** Start **

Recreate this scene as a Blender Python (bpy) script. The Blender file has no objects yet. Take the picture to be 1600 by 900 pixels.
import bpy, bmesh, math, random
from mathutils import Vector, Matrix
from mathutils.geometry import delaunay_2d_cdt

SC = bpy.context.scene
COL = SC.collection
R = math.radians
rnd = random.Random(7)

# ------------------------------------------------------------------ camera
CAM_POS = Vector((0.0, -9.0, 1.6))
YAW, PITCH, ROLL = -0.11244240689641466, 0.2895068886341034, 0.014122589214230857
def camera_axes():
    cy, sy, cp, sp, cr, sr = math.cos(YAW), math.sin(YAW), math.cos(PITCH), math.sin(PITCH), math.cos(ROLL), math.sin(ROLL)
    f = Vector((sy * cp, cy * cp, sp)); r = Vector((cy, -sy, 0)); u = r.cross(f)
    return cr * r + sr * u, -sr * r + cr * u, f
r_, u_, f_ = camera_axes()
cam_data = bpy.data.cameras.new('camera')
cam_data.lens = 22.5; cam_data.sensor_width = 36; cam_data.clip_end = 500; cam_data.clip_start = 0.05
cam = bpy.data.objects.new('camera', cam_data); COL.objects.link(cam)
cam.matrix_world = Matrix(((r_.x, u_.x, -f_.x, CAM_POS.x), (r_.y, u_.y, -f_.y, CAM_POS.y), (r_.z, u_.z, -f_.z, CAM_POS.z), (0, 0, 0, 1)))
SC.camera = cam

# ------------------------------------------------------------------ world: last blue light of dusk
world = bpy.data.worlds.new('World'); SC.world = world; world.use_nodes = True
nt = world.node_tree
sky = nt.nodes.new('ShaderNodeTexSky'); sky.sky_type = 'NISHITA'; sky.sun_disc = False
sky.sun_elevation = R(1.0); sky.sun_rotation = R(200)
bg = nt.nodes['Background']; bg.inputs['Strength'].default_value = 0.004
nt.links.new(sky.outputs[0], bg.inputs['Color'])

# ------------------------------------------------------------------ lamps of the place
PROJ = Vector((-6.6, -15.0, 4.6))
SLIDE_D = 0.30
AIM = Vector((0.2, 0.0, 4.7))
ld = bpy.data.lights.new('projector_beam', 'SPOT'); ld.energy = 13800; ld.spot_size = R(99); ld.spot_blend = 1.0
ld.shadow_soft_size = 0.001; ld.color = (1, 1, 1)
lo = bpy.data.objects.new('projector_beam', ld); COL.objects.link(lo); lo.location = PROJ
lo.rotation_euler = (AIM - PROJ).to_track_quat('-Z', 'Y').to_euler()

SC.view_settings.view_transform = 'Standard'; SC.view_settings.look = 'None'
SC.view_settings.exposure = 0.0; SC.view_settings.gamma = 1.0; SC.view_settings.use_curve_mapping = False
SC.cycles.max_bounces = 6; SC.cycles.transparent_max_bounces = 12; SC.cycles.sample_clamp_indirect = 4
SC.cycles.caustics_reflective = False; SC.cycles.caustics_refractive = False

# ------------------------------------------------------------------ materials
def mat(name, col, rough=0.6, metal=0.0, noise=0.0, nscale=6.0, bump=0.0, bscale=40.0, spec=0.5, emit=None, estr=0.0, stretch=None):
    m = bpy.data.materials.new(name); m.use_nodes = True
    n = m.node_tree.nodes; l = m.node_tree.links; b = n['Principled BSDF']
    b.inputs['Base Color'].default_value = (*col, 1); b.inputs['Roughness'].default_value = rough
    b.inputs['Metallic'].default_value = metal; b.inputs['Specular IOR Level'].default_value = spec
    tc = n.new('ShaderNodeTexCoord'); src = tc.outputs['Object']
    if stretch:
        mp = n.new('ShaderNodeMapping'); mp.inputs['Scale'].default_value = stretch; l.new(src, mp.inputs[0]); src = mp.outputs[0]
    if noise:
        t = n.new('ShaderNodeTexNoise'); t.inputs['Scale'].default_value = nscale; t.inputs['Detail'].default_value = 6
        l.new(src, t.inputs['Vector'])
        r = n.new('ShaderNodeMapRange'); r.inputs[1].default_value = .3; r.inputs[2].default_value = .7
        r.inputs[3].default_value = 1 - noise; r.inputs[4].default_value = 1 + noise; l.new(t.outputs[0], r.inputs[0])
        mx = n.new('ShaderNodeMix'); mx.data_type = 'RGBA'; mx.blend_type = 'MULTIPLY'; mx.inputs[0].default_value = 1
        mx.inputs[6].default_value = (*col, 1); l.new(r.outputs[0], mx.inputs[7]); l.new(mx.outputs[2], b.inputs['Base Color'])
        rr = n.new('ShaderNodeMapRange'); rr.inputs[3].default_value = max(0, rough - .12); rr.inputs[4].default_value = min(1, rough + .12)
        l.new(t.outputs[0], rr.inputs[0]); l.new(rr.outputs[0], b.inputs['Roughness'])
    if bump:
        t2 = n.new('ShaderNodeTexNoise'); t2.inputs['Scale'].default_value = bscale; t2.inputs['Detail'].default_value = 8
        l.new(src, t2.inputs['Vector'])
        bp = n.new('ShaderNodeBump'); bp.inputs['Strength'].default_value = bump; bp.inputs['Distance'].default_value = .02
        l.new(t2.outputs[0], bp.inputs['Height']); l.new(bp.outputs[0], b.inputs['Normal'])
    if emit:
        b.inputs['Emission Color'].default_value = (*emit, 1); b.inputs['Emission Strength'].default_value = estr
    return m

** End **

* AIM OF THE EXERCISE *
Using the data above, repeat every line exactly.

* TASK RESULT *
Recreate this scene as a Blender Python (bpy) script. The Blender file has no objects yet. Take the picture to be 1600 by 900 pixels.
import bpy, bmesh, math, random
from mathutils import Vector, Matrix
from mathutils.geometry import delaunay_2d_cdt

SC = bpy.context.scene
COL = SC.collection
R = math.radians
rnd = random.Random(7)

# ------------------------------------------------------------------ camera
CAM_POS = Vector((0.0, -9.0, 1.6))
YAW, PITCH, ROLL = -0.11244240689641466, 0.2895068886341034, 0.014122589214230857
def camera_axes():
    cy, sy, cp, sp, cr, sr = math.cos(YAW), math.sin(YAW), math.cos(PITCH), math.sin(PITCH), math.cos(ROLL), math.sin(ROLL)
    f = Vector((sy * cp, cy * cp, sp)); r = Vector((cy, -sy, 0)); u = r.cross(f)
    return cr * r + sr * u, -sr * r + cr * u, f
r_, u_, f_ = camera_axes()
cam_data = bpy.data.cameras.new('camera')
cam_data.lens = 22.5; cam_data.sensor_width = 36; cam_data.clip_end = 500; cam_data.clip_start = 0.05
cam = bpy.data.objects.new('camera', cam_data); COL.objects.link(cam)
cam.matrix_world = Matrix(((r_.x, u_.x, -f_.x, CAM_POS.x), (r_.y, u_.y, -f_.y, CAM_POS.y), (r_.z, u_.z, -f_.z, CAM_POS.z), (0, 0, 0, 1)))
SC.camera = cam

# ------------------------------------------------------------------ world: last blue light of dusk
world = bpy.data.worlds.new('World'); SC.world = world; world.use_nodes = True
nt = world.node_tree
sky = nt.nodes.new('ShaderNodeTexSky'); sky.sky_type = 'NISHITA'; sky.sun_disc = False
sky.sun_elevation = R(1.0); sky.sun_rotation = R(200)
bg = nt.nodes['Background']; bg.inputs['Strength'].default_value = 0.004
nt.links.new(sky.outputs[0], bg.inputs['Color'])

# ------------------------------------------------------------------ lamps of the place
PROJ = Vector((-6.6, -15.0, 4.6))
SLIDE_D = 0.30
AIM = Vector((0.2, 0.0, 4.7))
ld = bpy.data.lights.new('projector_beam', 'SPOT'); ld.energy = 13800; ld.spot_size = R(99); ld.spot_blend = 1.0
ld.shadow_soft_size = 0.001; ld.color = (1, 1, 1)
lo = bpy.data.objects.new('projector_beam', ld); COL.objects.link(lo); lo.location = PROJ
lo.rotation_euler = (AIM - PROJ).to_track_quat('-Z', 'Y').to_euler()

SC.view_settings.view_transform = 'Standard'; SC.view_settings.look = 'None'
SC.view_settings.exposure = 0.0; SC.view_settings.gamma = 1.0; SC.view_settings.use_curve_mapping = False
SC.cycles.max_bounces = 6; SC.cycles.transparent_max_bounces = 12; SC.cycles.sample_clamp_indirect = 4
SC.cycles.caustics_reflective = False; SC.cycles.caustics_refractive = False

# ------------------------------------------------------------------ materials
def mat(name, col, rough=0.6, metal=0.0, noise=0.0, nscale=6.0, bump=0.0, bscale=40.0, spec=0.5, emit=None, estr=0.0, stretch=None):
    m = bpy.data.materials.new(name); m.use_nodes = True
    n = m.node_tree.nodes; l = m.node_tree.links; b = n['Principled BSDF']
    b.inputs['Base Color'].default_value = (*col, 1); b.inputs['Roughness'].default_value = rough
    b.inputs['Metallic'].default_value = metal; b.inputs['Specular IOR Level'].default_value = spec
    tc = n.new('ShaderNodeTexCoord'); src = tc.outputs['Object']
    if stretch:
        mp = n.new('ShaderNodeMapping'); mp.inputs['Scale'].default_value = stretch; l.new(src, mp.inputs[0]); src = mp.outputs[0]
    if noise:
        t = n.new('ShaderNodeTexNoise'); t.inputs['Scale'].default_value = nscale; t.inputs['Detail'].default_value = 6
        l.new(src, t.inputs['Vector'])
        r = n.new('ShaderNodeMapRange'); r.inputs[1].default_value = .3; r.inputs[2].default_value = .7
        r.inputs[3].default_value = 1 - noise; r.inputs[4].default_value = 1 + noise; l.new(t.outputs[0], r.inputs[0])
        mx = n.new('ShaderNodeMix'); mx.data_type = 'RGBA'; mx.blend_type = 'MULTIPLY'; mx.inputs[0].default_value = 1
        mx.inputs[6].default_value = (*col, 1); l.new(r.outputs[0], mx.inputs[7]); l.new(mx.outputs[2], b.inputs['Base Color'])
        rr = n.new('ShaderNodeMapRange'); rr.inputs[3].default_value = max(0, rough - .12); rr.inputs[4].default_value = min(1, rough + .12)
        l.new(t.outputs[0], rr.inputs[0]); l.new(rr.outputs[0], b.inputs['Roughness'])
    if bump:
        t2 = n.new('ShaderNodeTexNoise'); t2.inputs['Scale'].default_value = bscale; t2.inputs['Detail'].default_value = 8
        l.new(src, t2.inputs['Vector'])
        bp = n.new('ShaderNodeBump'); bp.inputs['Strength'].default_value = bump; bp.inputs['Distance'].default_value = .02
        l.new(t2.outputs[0], bp.inputs['Height']); l.new(bp.outputs[0], b.inputs['Normal'])
    if emit:
        b.inputs['Emission Color'].default_value = (*emit, 1); b.inputs['Emission Strength'].default_value = estr
    return m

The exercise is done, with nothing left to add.